A sister shares her pain over receiving an evening-only wedding invite from her brother after years of strained family ties, leaving her feeling excluded.
Relationships require care and effort to nurture, but sometimes even family bonds can feel strained. One woman, who goes by @Eveningonly on Mumsnet, turned to the online community for support after feeling sidelined by her family. She shared that her brother invited her to his wedding—but only to the evening reception. Though the siblings hadn’t seen much of each other over the years, she was hurt by what she saw as an exclusion by her loved ones.

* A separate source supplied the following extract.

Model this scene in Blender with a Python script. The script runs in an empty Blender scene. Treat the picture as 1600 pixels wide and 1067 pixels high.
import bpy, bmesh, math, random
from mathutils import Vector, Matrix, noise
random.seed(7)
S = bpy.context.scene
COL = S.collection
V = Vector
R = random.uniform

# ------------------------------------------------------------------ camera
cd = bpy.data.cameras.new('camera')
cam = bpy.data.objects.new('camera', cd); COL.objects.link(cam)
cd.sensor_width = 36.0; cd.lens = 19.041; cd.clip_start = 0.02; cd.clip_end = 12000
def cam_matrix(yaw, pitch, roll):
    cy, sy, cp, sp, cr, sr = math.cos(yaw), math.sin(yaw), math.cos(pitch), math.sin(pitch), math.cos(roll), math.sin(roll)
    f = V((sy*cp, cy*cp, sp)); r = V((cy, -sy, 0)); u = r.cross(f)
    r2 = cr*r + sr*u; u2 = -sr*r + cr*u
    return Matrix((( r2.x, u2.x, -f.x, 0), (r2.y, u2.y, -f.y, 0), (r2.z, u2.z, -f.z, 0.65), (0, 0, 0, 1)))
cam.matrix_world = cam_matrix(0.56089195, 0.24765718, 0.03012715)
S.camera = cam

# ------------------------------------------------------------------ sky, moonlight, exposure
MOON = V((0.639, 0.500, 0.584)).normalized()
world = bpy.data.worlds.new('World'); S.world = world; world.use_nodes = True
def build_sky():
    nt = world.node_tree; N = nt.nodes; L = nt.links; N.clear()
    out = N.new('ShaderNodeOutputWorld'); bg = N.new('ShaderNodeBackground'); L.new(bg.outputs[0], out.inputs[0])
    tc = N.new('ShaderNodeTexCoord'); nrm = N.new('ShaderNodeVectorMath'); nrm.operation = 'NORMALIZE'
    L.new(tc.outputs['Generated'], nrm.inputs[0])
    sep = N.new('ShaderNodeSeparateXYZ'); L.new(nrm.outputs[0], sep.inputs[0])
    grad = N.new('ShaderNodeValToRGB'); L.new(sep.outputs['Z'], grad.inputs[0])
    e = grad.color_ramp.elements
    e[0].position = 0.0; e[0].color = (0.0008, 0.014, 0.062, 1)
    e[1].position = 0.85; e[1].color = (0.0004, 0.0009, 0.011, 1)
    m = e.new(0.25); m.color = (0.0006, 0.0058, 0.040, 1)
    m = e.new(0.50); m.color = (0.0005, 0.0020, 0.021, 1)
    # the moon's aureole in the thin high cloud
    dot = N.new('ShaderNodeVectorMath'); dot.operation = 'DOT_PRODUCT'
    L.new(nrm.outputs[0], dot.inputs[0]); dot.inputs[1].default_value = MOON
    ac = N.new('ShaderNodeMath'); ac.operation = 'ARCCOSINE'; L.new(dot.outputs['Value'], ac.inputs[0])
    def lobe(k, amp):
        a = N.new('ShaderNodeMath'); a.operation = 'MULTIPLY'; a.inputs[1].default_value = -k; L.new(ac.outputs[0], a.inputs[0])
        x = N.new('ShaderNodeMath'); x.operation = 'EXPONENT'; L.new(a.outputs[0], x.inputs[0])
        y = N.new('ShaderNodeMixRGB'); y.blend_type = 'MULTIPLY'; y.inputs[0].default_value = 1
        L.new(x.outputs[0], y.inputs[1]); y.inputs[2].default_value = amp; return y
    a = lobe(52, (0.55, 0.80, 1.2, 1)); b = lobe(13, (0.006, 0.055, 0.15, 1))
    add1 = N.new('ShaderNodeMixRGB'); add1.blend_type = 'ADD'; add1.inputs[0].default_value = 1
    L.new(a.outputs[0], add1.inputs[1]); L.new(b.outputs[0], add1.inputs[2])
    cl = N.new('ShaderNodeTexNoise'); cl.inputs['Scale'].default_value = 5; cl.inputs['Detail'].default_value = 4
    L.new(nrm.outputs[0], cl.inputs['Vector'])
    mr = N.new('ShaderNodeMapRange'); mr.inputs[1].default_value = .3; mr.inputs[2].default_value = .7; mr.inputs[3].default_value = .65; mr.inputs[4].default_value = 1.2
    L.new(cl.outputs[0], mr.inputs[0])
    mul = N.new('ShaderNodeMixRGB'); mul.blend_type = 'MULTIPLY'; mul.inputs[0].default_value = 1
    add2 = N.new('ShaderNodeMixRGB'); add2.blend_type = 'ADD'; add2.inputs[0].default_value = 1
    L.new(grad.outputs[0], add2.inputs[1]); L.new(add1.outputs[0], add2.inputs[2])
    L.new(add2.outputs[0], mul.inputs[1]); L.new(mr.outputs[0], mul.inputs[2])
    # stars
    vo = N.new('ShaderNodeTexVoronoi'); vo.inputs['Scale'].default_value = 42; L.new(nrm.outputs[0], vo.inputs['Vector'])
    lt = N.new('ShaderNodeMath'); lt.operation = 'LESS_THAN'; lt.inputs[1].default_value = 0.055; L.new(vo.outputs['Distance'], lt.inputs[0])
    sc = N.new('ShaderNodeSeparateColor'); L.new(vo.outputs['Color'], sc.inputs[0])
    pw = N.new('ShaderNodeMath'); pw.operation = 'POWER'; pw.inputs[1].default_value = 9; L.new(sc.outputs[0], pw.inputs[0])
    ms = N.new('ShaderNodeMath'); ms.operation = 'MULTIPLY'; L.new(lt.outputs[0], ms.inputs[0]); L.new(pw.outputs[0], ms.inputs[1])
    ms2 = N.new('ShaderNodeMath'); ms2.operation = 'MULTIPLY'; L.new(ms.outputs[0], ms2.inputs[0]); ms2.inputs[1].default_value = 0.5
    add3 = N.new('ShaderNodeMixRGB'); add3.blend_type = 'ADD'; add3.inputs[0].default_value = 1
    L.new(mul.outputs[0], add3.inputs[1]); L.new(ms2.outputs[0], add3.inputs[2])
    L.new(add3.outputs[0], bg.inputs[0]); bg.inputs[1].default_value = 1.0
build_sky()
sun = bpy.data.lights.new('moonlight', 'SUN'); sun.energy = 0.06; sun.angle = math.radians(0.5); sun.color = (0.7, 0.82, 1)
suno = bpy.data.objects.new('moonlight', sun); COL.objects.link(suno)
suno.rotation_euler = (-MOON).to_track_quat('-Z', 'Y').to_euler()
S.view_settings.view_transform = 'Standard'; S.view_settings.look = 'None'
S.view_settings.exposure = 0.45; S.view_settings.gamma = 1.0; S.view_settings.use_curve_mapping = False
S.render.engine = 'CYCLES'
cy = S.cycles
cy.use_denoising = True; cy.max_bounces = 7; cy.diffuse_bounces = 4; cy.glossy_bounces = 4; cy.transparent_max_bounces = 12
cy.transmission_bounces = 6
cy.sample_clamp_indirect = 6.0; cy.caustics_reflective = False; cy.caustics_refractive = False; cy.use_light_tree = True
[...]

In the post, the woman explained how she rarely got a chance to meet her younger brother since she left her family home. Due to a “complicated” relationship with her mom, the siblings never really got a chance to be together. “I left home when he was aged 10 or 11. Due to a difficult relationship with DM (Dear Mother), I rarely returned home for visits,” she explained. Despite not seeing each other for long, upon meetings, the siblings still used to get along.

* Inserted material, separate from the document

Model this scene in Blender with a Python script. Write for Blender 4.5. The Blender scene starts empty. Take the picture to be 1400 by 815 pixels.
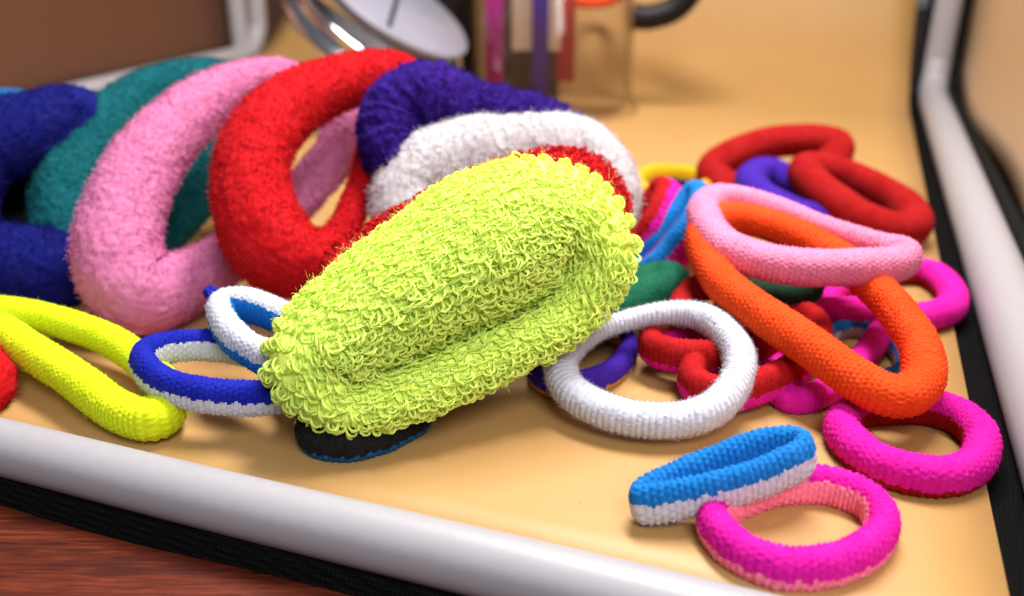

“I have seen little of DB (Dear Brother) since then, but we always get along well when we do see one another,” she added. By the time the woman reconciled with her mother and they both became more amicable toward each other, her brother had left home. “We have only ever seen one another at family parties since,” the sister elaborated. More so, the distance between their houses, as per the woman, made it very difficult for them to see each other. “I also live a fair distance away, so this is another reason why I don’t see family all that often,” she wrote, adding that her brother would soon be getting married in the coming months.
She recalled her brother handing her the invitation at a recent family party, which initially thrilled her. “I was pretty chuffed because they had announced the date of the wedding almost a year ago. So, I thought I had been left off the list,” the woman remarked. The assumption led her to conclude that it was a “last-minute” decision to invite her to the wedding. The sister claimed that her family did this to avoid “awkwardness” at the party, with everyone discussing what would have happened had she not attended the event.
But when she got home and finally read the invitation, she was hit with an unwelcome surprise: it was an “evening-only” invite. The sister wondered if she was being unreasonable for feeling a little hurt by her family’s decision. “I realize we’re not close, but we are one another’s only sibling if that counts for anything?” her post read, asking the online community about their opinion on the same.
“I’m also not a bad person and we never had any ‘bad blood’ or conflict. It isn’t a small, intimate wedding from what I gather either,” the woman concluded, expressing her feeling of having been excluded from the family fold. People in the comments empathized with the sister. Hoglet70 said, “I’d probably be a bit hurt too, but it is what it is.” “I’d be disappointed. It doesn’t appear you’ve made much effort to sustain the relationship with him, so I guess he doesn’t feel close to you?” NeedToChangeName added. “It sounds like you’ve become the default ‘distant relative.’ Families can be quite strange,” Doggymummar emphasized.